Friday, September 28, 2018

Of Humanity and Monsters


If you start introducing the history of the Black Plague in the right announcer voice, it sounds like the trailer for a great post-apocalyptic flick. The difference between history and fiction in this case, however, is in the rebuilding. One of our movies would focus on struggle, weakness, and the worst of us. It would look at human goodness with a scarcity mentality, celebrating moral grayness at the end of the world.

But, the Humanists didn’t. They found their glory in the strength and beauty of humanity. These thinkers came through a tragedy where they had very little control or ability to save lives (and were essentially at the mercy of fleas) celebrating the greatness of man. This seems counter-intuitive, but I’m still working on my cynical tendencies. I could be wrong.

Whether I’m biased by a darker glass than others or not, I’m not the only one. If entertainment like The Walking Dead is a reflection of societal thoughts and fears, then we lost the Humanist mentality somewhere along the way. We’ve come to believe that we are not only the apex predator, but monster in the closet. Montaigne found nobility in humans that others referred to as savages, while we make movies like Arrival where we have to be saved from—and despite—ourselves.

While we celebrate the printing press and the effect it had on inspiring generations, there’s a good chance that this straying from Humanist thought began with the printing press as well. The printing press showed us that we were hungry to understand the world, but it also gave us the belief that we could want to understand it. That we deserved it.

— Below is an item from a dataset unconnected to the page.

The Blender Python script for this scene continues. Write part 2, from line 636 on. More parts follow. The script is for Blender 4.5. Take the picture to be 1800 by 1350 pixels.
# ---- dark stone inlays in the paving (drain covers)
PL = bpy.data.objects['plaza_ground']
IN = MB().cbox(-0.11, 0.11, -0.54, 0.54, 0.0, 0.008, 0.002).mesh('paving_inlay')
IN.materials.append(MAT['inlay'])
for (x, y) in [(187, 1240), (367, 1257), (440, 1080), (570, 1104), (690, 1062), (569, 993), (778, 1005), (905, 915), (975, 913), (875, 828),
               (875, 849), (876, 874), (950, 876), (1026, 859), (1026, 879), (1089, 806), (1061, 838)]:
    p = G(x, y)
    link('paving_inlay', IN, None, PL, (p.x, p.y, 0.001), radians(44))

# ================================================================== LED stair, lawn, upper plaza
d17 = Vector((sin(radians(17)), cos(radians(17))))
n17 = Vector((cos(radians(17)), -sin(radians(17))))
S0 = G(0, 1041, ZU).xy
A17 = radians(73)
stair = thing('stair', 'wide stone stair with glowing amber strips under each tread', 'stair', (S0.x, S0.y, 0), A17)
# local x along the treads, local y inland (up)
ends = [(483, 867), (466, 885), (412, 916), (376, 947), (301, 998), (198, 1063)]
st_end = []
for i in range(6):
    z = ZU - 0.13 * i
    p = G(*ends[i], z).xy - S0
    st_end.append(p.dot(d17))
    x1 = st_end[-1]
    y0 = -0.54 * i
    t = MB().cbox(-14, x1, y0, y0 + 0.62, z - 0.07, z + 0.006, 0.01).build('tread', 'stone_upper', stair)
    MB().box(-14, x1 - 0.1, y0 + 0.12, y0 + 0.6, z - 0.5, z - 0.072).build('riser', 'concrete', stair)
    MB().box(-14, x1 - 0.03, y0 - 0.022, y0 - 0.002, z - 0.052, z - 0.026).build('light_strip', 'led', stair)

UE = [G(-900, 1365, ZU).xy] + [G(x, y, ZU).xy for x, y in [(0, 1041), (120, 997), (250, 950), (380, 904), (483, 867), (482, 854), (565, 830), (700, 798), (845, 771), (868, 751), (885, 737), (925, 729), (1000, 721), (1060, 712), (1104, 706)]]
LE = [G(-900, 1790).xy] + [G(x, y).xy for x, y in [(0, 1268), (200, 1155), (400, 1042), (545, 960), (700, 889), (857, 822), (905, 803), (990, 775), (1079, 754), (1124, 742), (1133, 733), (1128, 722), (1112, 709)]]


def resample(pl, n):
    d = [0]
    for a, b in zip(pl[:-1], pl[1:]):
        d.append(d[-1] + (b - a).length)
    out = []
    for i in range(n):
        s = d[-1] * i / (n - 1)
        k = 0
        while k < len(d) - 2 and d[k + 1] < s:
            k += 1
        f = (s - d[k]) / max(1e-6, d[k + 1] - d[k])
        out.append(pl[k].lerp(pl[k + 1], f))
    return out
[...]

That need turned into the telegram that gave us news of the American civil war and the sinking of the Titanic. It gave us the radio that filled us with reports of a war-torn Europe. Then it gave us the film that showed us the holocaust and the atom bomb. In the grand scheme of things, it didn’t take us very long to go from criticizing the Catholic church for burning Bibles to wondering how we can control information in our day and age.

So, after seeing in graphic detail just what kind of evil humanity is capable of, do we get to say “What a piece of work is man!” with sincerity or sarcasm? Can we still look on the human form with joy? Or with only with trepidation?

I think we have to create a personal answer to that. And mine, with all of the value, experience, and cynicism that it holds, agrees with the humanists. Just with a word of caution. What a piece of work is man! And how important it is to guide that incredible power along moral lines.